Skewing the odds?

News on 20 Apr 2014

A gambling row that has been simmering for the past week in Australia is set to heat up after the holidays with Tabcorp at the centre after an activist body dubbed Fair Wagering Australia published a leaked internal document that on the face of it suggests a strategy to winnow out successful punters to reduce exposure to risk.

Members of Tabcorp’s 2,600-strong retail betting shop empire that did not take heed of the message from headquarters could look forward to being managed from higher up the management ladder, the advisory warned.

See the full FWA expose here: http://fairwageringaustralia.com/.

Fair Wagering Australia says it intends to forward the internal document to the New South Wales Office of Liquor, Gaming and Racing, which is apparently investigating Tabcorp’s new fixed odds management procedure.

Widening the spread of the allegations, the Sydney Morning Herald waded in with an article that conflated the betting shop directive with the growing influence of online gambling – and British operators – in the Aussie market.

The article highlights the thrust of the Tabcorp “Fixed Odds Liability” directive, which uses flowery language to impart a straightforward message – thin out the repeated winners (”individual customers who are not commercially viable”) and keep the “Genuine Betters” (the losers).

Tabcorp’s advice to outlets seems to be to get rid of fixed-odds winners as customers by embracing ”liability management” and focusing business efforts on the losers.

”By helping to identify the individual customers who are not commercially viable you can prevent your whole venue from being managed [by head office],” the document says.

The Sydney Morning Herald claims that online wagering companies “…tend to take bets only from losers.
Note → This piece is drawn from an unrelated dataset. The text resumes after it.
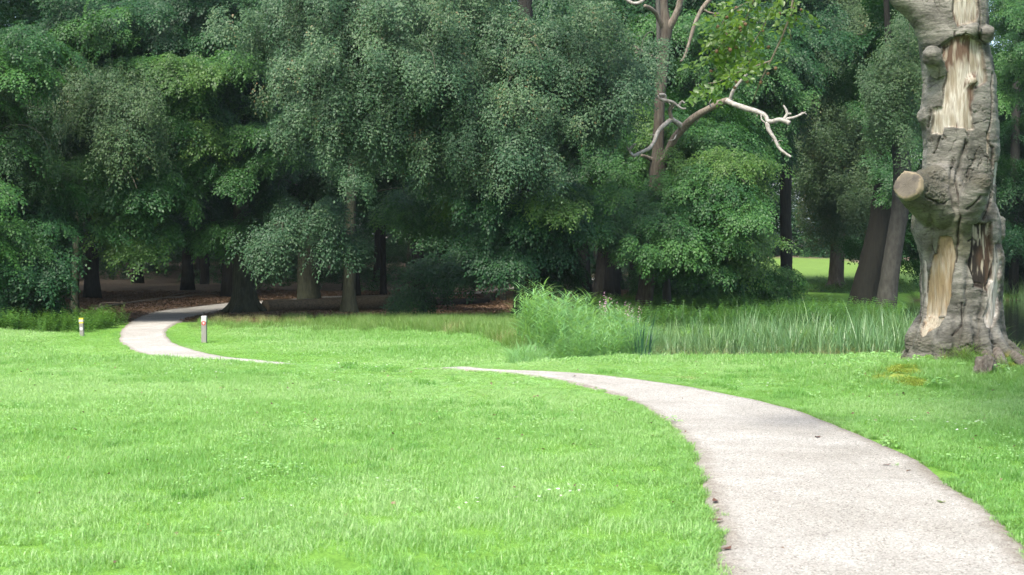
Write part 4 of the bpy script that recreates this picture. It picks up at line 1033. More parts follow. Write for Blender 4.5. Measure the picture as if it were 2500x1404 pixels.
lay('sedge', x, y, NGb, r.uniform(.6, 1.05, len(x)) * np.interp(y, [25, 26.5], [.5, 1]), r.uniform(.1, .8, len(x)), 13, 'bushy arching sedge in front of the tall reeds', 0, 4, .15, np.maximum(H(x, y), -.55))
# iris fan
g = np.array([2.55, 28.0, -.5]); Q = Quads(); rr = np.random.default_rng(4)
for k_ in range(46):
    a = rr.uniform(0, 6.28); blade(Q, rr, np.array([.16 * cos(a), .16 * sin(a), 0]), rr.uniform(.7, 1.25), .032, rr.normal(.2, .9) if rr.random() < .6 else a, rr.uniform(.02, .45), 6)
M['iris'] = leaf_mat('iris_leaf', (0.025, 0.085, 0.045), (0.04, 0.125, 0.065), (0.07, 0.18, 0.10), .2, .35, .5)
o_ = link('iris_plant', Q.mesh('iris_plant', M['iris']), loc=tuple(g)); tag(o_, 'dark blue green iris fan among the paler reeds', 'plant')

# pink flowered tall plants
def willowherb(u, v, Yp, h, lab, seed, nst):
    g = at(u, v, Yp); root = empty('flowering_plant', tuple(g), lab, 'plant', 'tall pink flowered plants behind the reeds'); rr = np.random.default_rng(seed); Q = Quads(); Fl = Quads()
    for s_ in range(nst):
        a = rr.uniform(0, 6.28); p0 = np.array([.22 * cos(a) * rr.random(), .15 * sin(a), 0]); hh = h * rr.uniform(.72, 1); dx = rr.normal(0, .08, 2)
        blade(Q, rr, p0, hh, .012, a, .05, 4, .3)
        for j in range(34):
            q_ = .2 + .8 * j / 34; c_ = p0 + np.array([dx[0] * q_, dx[1] * q_, hh * q_]); b_ = j * 2.4
            leaf(Q, rr, c_, np.array([cos(b_), sin(b_), .25]), np.array([0, 0, 1.]), .12 * (1.25 - q_), .026, .2)
            if q_ > .55 and rr.random() < .8:
                leaf(Fl, rr, c_ + np.array([cos(b_ + 1), sin(b_ + 1), .4]) * .035, np.array([cos(b_), sin(b_), .6]), np.array([0, -.5, 1.]), .028, .026, .2)
    link('foliage', Q.mesh('foliage', M['reedfresh']), root, 'stuff'); link('blossom', Fl.mesh('blossom', M['pink']), root, 'stuff')
willowherb(1478, 850, 33.5, 1.42, 'taller pink flowered plant rising above the reeds', 3, 9)
willowherb(1535, 850, 33.5, 1.10, 'shorter pink flowered plant right of the taller one', 5, 7)
# herb leaves: bank, nettles, undergrowth on the far bank
def herb(seed, n=5, h=.6, lf=.075, w=.5):
    r = np.random.default_rng(seed); Q = Quads()
    for k_ in range(n):
        a = r.uniform(0, 6.28); rad = .18 * math.sqrt(r.random()); p0 = np.array([rad * cos(a), rad * sin(a), 0]); hh = h * r.uniform(.6, 1.1); lx = r.normal(0, .12, 2)
        for j in range(11):
            q_ = .15 + .85 * j / 11; c_ = p0 + np.array([lx[0] * q_, lx[1] * q_, hh * q_])
            for b_ in (j * 1.57, j * 1.57 + pi):
                leaf(Q, r, c_, np.array([cos(b_), sin(b_), -.15 + .3 * q_]) + r.normal(0, .15, 3), np.array([r.normal(0, .2), r.normal(0, .2), 1]), lf * (1.25 - .6 * q_), lf * w, .2)
    return Q
NGh = group_of('herb', [herb(820 + k_) for k_ in range(5)], 'herb')
n = 420
x = r.uniform(-18, -11.9, n); y = r.uniform(39.6, 44, n)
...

Fixed-odds punters who win, even those who bet in small amounts, either have their bet sizes curtailed or their accounts frozen altogether.”

TAB runs online operations like tab.com.au, Luxbet and Sky Racing in addition to its land gambling outlets.

The company’s ”expanded risk management” policy has allegedly come about as a result of “commercially viable” punters (read repeat winners) gravitating to land betting shops from online sites that have been discouraging them for being too successful.

According to Fair Wagering Australia, bookmakers licensed by the Northern Territory government are turning over close to $6 billion annually with conservative profit estimates of A$400 million. Last financial they reportedly paid just A$2.4 million in tax to the Northern Territory government through a levy on gross wagering profits, capped at A$250,000 per bookmaker.